Data Enrichment Part Vii: Match Test

Data enrichment part VII: match test

This is part 7 of our blog series on data enrichment. If you missed the first few, you can catch up starting with Introducing the Data Enrichment 101 Blog Series.

Once you have your requirements clearly defined and have assembled a shortlist of data providers to evaluate, it’s time to run a database match test. Here are some recommendations and tips on how to run an efficient and effective data enrichment multi-vendor match test.

Sample Size

The match test should be run on a “representative” sample of your database that is substantial enough to yield meaningful results. We recommend the sample size to be at least 10% of your database or 10,000 records.

Representative Sample

A “representative” sample is not just a random sample of your entire database, it should be a random sample of the part of the database that you most desperately want to improve according to the process you want to support, as discussed previously. This usually means it’s the worst part of your database. For example, if you’re looking to enrich database leads during the list loading process and you would like to spend money to enrich only leads that are missing phone number and job title, then that scope should be the baseline for your “representative sample”. You should pull a sample of leads that have no phone number and no job title. This is important as it correctly evaluated the vendor’s performance for the part of the database that you want to enrich.

Specify Your Critical Data Fields

Make sure you tell the vendor which data fields are critical to your evaluation. Whether it’s direct dial phone number, email, job title, company size, industry, or DUNS number. Ask the vendor to provide match rate statistics on these fields explicitly.
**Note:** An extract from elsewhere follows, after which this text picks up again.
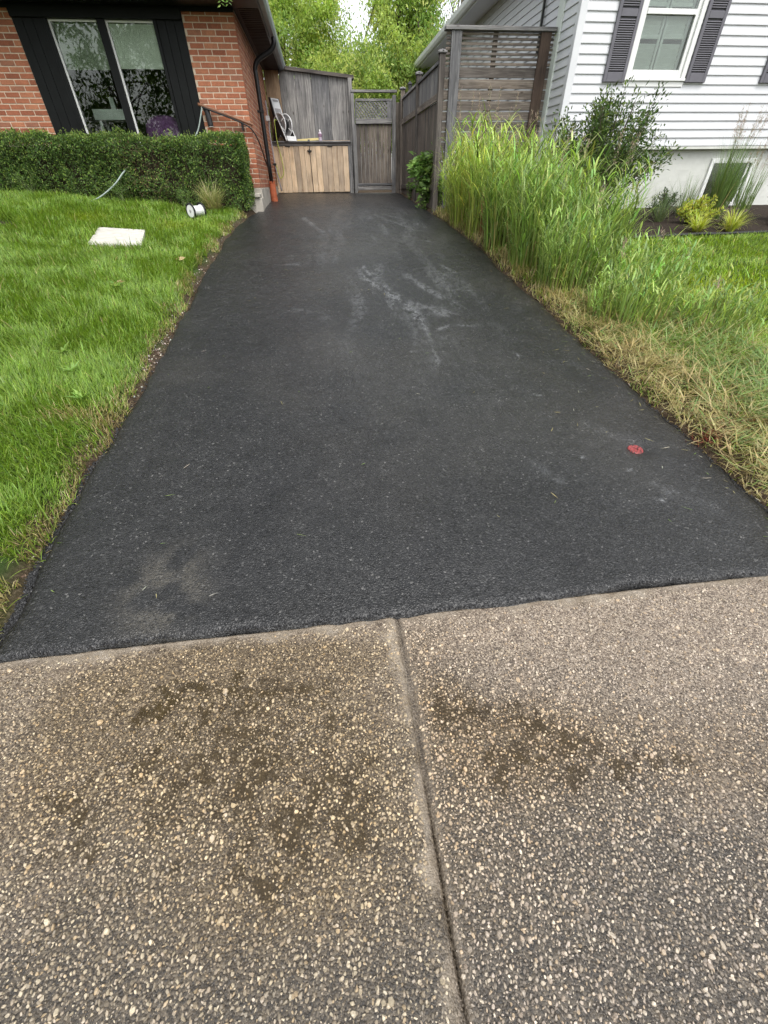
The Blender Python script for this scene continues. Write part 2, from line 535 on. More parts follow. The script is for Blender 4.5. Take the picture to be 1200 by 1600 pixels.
_bx = {}
def box_mesh(sx, sy, sz, mat, b=.003):
    key = (round(sx, 4), round(sy, 4), round(sz, 4), mat.name, b)
    if key in _bx: return _bx[key]
    b = min(b, sx * .45, sy * .45, sz * .45)
    hx, hy, hz = sx / 2, sy / 2, sz / 2
    V = []; idx = {}
    for X in (-1, 1):
        for Y in (-1, 1):
            for Z in (-1, 1):
                idx[(X, Y, Z, 0)] = len(V); V.append((X * hx, Y * (hy - b), Z * (hz - b)))
                idx[(X, Y, Z, 1)] = len(V); V.append((X * (hx - b), Y * hy, Z * (hz - b)))
                idx[(X, Y, Z, 2)] = len(V); V.append((X * (hx - b), Y * (hy - b), Z * hz))
    Q = []; T = []
    def quad(a):
        p = [np.array(V[i]) for i in a]
        n = np.cross(p[1] - p[0], p[2] - p[0]); c = sum(p)
        if n @ c < 0: a = a[::-1]
        (Q if len(a) == 4 else T).append(a)
    for ax in range(3):
        o1, o2 = [k for k in range(3) if k != ax]
        for s in (-1, 1):
            a = []
            for t1, t2 in ((-1, -1), (1, -1), (1, 1), (-1, 1)):
                k = [0, 0, 0]; k[ax] = s; k[o1] = t1; k[o2] = t2
                a.append(idx[(*k, ax)])
            quad(a)
        for t1 in (-1, 1):
            for t2 in (-1, 1):
                k0 = [0, 0, 0]; k0[ax] = -1; k0[o1] = t1; k0[o2] = t2
                k1 = list(k0); k1[ax] = 1
                quad([idx[(*k0, o1)], idx[(*k1, o1)], idx[(*k1, o2)], idx[(*k0, o2)]])
    for X in (-1, 1):
        for Y in (-1, 1):
            for Z in (-1, 1):
                quad([idx[(X, Y, Z, k)] for k in range(3)])
    me = np_mesh('box', np.array(V), [np.array(Q), np.array(T)], mat)
    _bx[key] = me
    return me

def box(name, x0, x1, y0, y1, z0, z1, mat, parent=None, b=.003, rot=None):
    me = box_mesh(x1 - x0, y1 - y0, z1 - z0, mat, b)
    o = bpy.data.objects.new(name, me)
    link(o, parent, ((x0 + x1) / 2, (y0 + y1) / 2, (z0 + z1) / 2))
    if rot: o.rotation_euler = rot
    return o

def boxes_vf(bl):
    """joined plain boxes -> V,F"""
    V = []; F = []
    for (x0, x1, y0, y1, z0, z1) in bl:
        k = len(V)
        V += [(x0, y0, z0), (x1, y0, z0), (x1, y1, z0), (x0, y1, z0), (x0, y0, z1), (x1, y0, z1), (x1, y1, z1), (x0, y1, z1)]
        F += [(k, k + 3, k + 2, k + 1), (k + 4, k + 5, k + 6, k + 7), (k, k + 1, k + 5, k + 4), (k + 1, k + 2, k + 6, k + 5), (k + 2, k + 3, k + 7, k + 6), (k + 3, k, k + 4, k + 7)]
    return np.array(V), np.array(F)

def catmull(P, n=8):
    P = [np.array(p, float) for p in P]
    Q = [2 * P[0] - P[1]] + P + [2 * P[-1] - P[-2]]
    out = []
    for i in range(1, len(Q) - 2):
        for t in np.linspace(0, 1, n, endpoint=False):
            a, b, c, d = Q[i - 1:i + 3]
            out.append(.5 * ((2 * b) + (c - a) * t + (2 * a - 5 * b + 4 * c - d) * t * t + (3 * b - a - 3 * c + d) * t ** 3))
    out.append(P[-1])
    return np.array(out)

def tube_vf(P, rad, k=8, base=0, cap=True):
    P = np.asarray(P, float); N = len(P)
    rad = np.broadcast_to(np.asarray(rad, float), (N,))
    T = np.gradient(P, axis=0); T /= np.linalg.norm(T, axis=1)[:, None] + 1e-9
    up = np.array([0, 0, 1.]) if abs(T[0, 2]) < .9 else np.array([1., 0, 0])
    V = []
    s = np.cross(up, T[0]); s /= np.linalg.norm(s)
    for i in range(N):
        s = s - T[i] * (s @ T[i]); s /= np.linalg.norm(s) + 1e-9
        q = np.cross(T[i], s)
        a = np.arange(k) * 2 * math.pi / k
        V.append(P[i] + rad[i] * (np.cos(a)[:, None] * s + np.sin(a)[:, None] * q))
    V = np.concatenate(V)
    i = np.arange(N - 1)[:, None]; j = np.arange(k)[None, :]
    F = np.stack([i * k + j, i * k + (j + 1) % k, (i + 1) * k + (j + 1) % k, (i + 1) * k + j], -1).reshape(-1, 4) + base
    Ft = []
    if cap:
        V = np.concatenate([V, P[:1], P[-1:]])
        c0, c1 = N * k + base, N * k + 1 + base
        for j in range(k):
            Ft.append((c0, base + (j + 1) % k, base + j))
            Ft.append((c1, base + (N - 1) * k + j, base + (N - 1) * k + (j + 1) % k))
    return V, F, np.array(Ft).reshape(-1, 3)

def tube(name, P, rad, mat, parent=None, k=8, smooth=True):
    V, F, Ft = tube_vf(P, rad, k)
    return np_obj(name, V, [F, Ft], mat, parent, smooth=smooth)

def tubes(name, L, mat, parent=None, k=6, kind=None):
    VV = []; FF = []; TT = []; b = 0
    for P, r_ in L:
        V, F, Ft = tube_vf(P, r_, k, b)
        VV.append(V); FF.append(F); TT.append(Ft); b += len(V)
    return np_obj(name, np.concatenate(VV), [np.concatenate(FF), np.concatenate(TT)], mat, parent, smooth=True, kind=kind)

def lathe(name, c, axis, prof_, mat, parent=None, k=20):
    """prof_: list of (t along axis, radius)"""
    axis = np.array(axis, float); axis /= np.linalg.norm(axis)
    u = np.cross(axis, [0, 0, 1.]) if abs(axis[2]) < .9 else np.cross(axis, [1., 0, 0])
    u /= np.linalg.norm(u); v = np.cross(axis, u)
    a = np.arange(k) * 2 * math.pi / k
    V = np.concatenate([np.array(c) + axis * t + r_ * (np.cos(a)[:, None] * u + np.sin(a)[:, None] * v) for t, r_ in prof_])
    N = len(prof_)
    i = np.arange(N - 1)[:, None]; j = np.arange(k)[None, :]
    F = np.stack([i * k + j, i * k + (j + 1) % k, (i + 1) * k + (j + 1) % k, (i + 1) * k + j], -1).reshape(-1, 4)
    V = np.concatenate([V, [np.array(c) + axis * prof_[0][0]], [np.array(c) + axis * prof_[-1][0]]])
    T = [(N * k, (j_ + 1) % k, j_) for j_ in range(k)] + [(N * k + 1, (N - 1) * k + j_, (N - 1) * k + (j_ + 1) % k) for j_ in range(k)]
    return np_obj(name, V, [F, np.array(T)], mat, parent)

def prism(name, poly, d0, d1, plane, mat, parent=None):
    """extrude a polygon: plane 'xz' (poly = x,z ; depth y) or 'yz' (poly=y,z ; depth x) or 'xy'"""
    n_ = len(poly)
    def pt(p, d):
        return {'xz': (p[0], d, p[1]), 'yz': (d, p[0], p[1]), 'xy': (p[0], p[1], d)}[plane]
    V = [pt(p, d0) for p in poly] + [pt(p, d1) for p in poly]
    me = bpy.data.meshes.new(name)
    F = [tuple(range(n_))[::-1], tuple(range(n_, 2 * n_))] + [(i, (i + 1) % n_, n_ + (i + 1) % n_, n_ + i) for i in range(n_)]
    V = np.array(V); o_ = (V.min(0) + V.max(0)) / 2
    me.from_pydata((V - o_).tolist(), [], F)
    me.materials.append(mat)
    import bmesh
    bm = bmesh.new(); bm.from_mesh(me); bmesh.ops.recalc_face_normals(bm, faces=bm.faces); bm.to_mesh(me); bm.free()
    o = bpy.data.objects.new(name, me)
    return link(o, parent, tuple(o_))

# blades -------------------------------------------------------------
def blades_vf(B, head, length, width, lean, droop, nseg, croot, ctip, dexp=1.4):
    """B Nx3 base points; head azimuth; lean initial tilt from vertical (rad); droop added tilt by the tip"""
    N = len(B)
    t = np.linspace(0, 1, nseg + 1)
    d = np.stack([np.cos(head), np.sin(head)], -1)
    side = np.stack([-d[:, 1], d[:, 0], np.zeros(N)], -1)
    P = np.zeros((N, nseg + 1, 3)); P[:, 0] = B
    for k in range(nseg):
        ang = lean + droop * ((k + .5) / nseg) ** dexp
        step = (length / nseg)[:, None]
        P[:, k + 1, 0] = P[:, k, 0] + d[:, 0] * np.sin(ang) * step[:, 0]
        P[:, k + 1, 1] = P[:, k, 1] + d[:, 1] * np.sin(ang) * step[:, 0]
        P[:, k + 1, 2] = P[:, k, 2] + np.cos(ang) * step[:, 0]
    wprof = np.where(t < .35, .6 + .4 * t / .35, (1 - t) / .65)
    Vl = []; Cl = []
    nv = 2 * nseg + 1
    V = np.zeros((N, nv, 3)); Cc = np.zeros((N, nv, 3))
    for k in range(nseg):
        hw = (width * wprof[k] * .5)[:, None]
        V[:, 2 * k] = P[:, k] - side * hw
        V[:, 2 * k + 1] = P[:, k] + side * hw
        Cc[:, 2 * k] = Cc[:, 2 * k + 1] = croot * (1 - t[k]) + ctip * t[k]
    V[:, -1] = P[:, -1]; Cc[:, -1] = ctip
    q = np.array([(2 * k, 2 * k + 1, 2 * k + 3, 2 * k + 2) for k in range(nseg - 1)]).reshape(-1, 4)
    tr = np.array([(2 * nseg - 2, 2 * nseg - 1, 2 * nseg)])
    off = (np.arange(N) * nv)[:, None, None]
    FQ = (q[None] + off).reshape(-1, 4) if len(q) else np.zeros((0, 4), int)
    FT = (tr[None] + off).reshape(-1, 3)
    return V.reshape(-1, 3), FQ, FT, Cc.reshape(-1, 3)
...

Ask Vendors About Preparation Work

Each vendor’s matching algorithm works differently and its performance can vary drastically based on how the input data is formatted and structured. There is nothing wrong with a vendor doing manual preparation work on your data before they attempt the match, but you should ask the vendor what preparation work they have performed to achieve the match result. This is important, because in order to achieve comparable match rate they quoted you during the test, you will need to do the same preparation work in your production environment. Here are some examples we have seen from the database match tests we have run for our customers:

  • Match rate is much better using separate first and last name data fields compared to using a single full name field
  • Website data must begin with “www” or else it won’t match
  • Email syntax error and invalid suffix must be corrected before matching, for example, jdoe@acme.con must be corrected to jdoe@acme.com
  • Phone number data cannot contain any alphabet, for example “(800) Flowers”, “650.555.1212 (FAX)”, “4155551212ext1234” won’t match
  • Multiple values in one data field won’t match, such as “(415) 555-1212, (650) 555-1212”
  • Use fewer fields for matching can produce better results
  • Certain data fields are absolutely required, such as a business email address

Get Samples of Full Data Set

It’s not realistic or fair to expect the vendor to return the full data set for all your matched records. After all, when you go to Costco and taste the samples, you don’t expect them to give you the whole bag or bottle, do you? Expect to get back a report on:

  • How many records were successfully matched
  • How many matched records contain the critical data fields you specified
  • When the matched records were last updated
  • The match confidence score

In addition to the report, it is fair to request a small sample of records enriched so you can see what the data looks like and do your own quality validation. What each vendor will agree to highly depends on the size of your potential contract.

Validate the Results

Even if a data provider tells you a match is found, it simply means they have a record. It doesn’t mean the record is any good. If you have spent any time talking to data providers, you have no doubt heard the quality vs. quantity argument. Vendors whose match rate is lower than the others almost always claim the others have lower quality data. The only way to know how good is the data provider’s quality is to validate it yourself. Include a list of contacts from your own company, your customers, and your friends, data you know what is accurate and what is not. This doesn’t have to be a large set of data, 100 would do just fine. Use this sample data set to evaluate the quality of the matched records.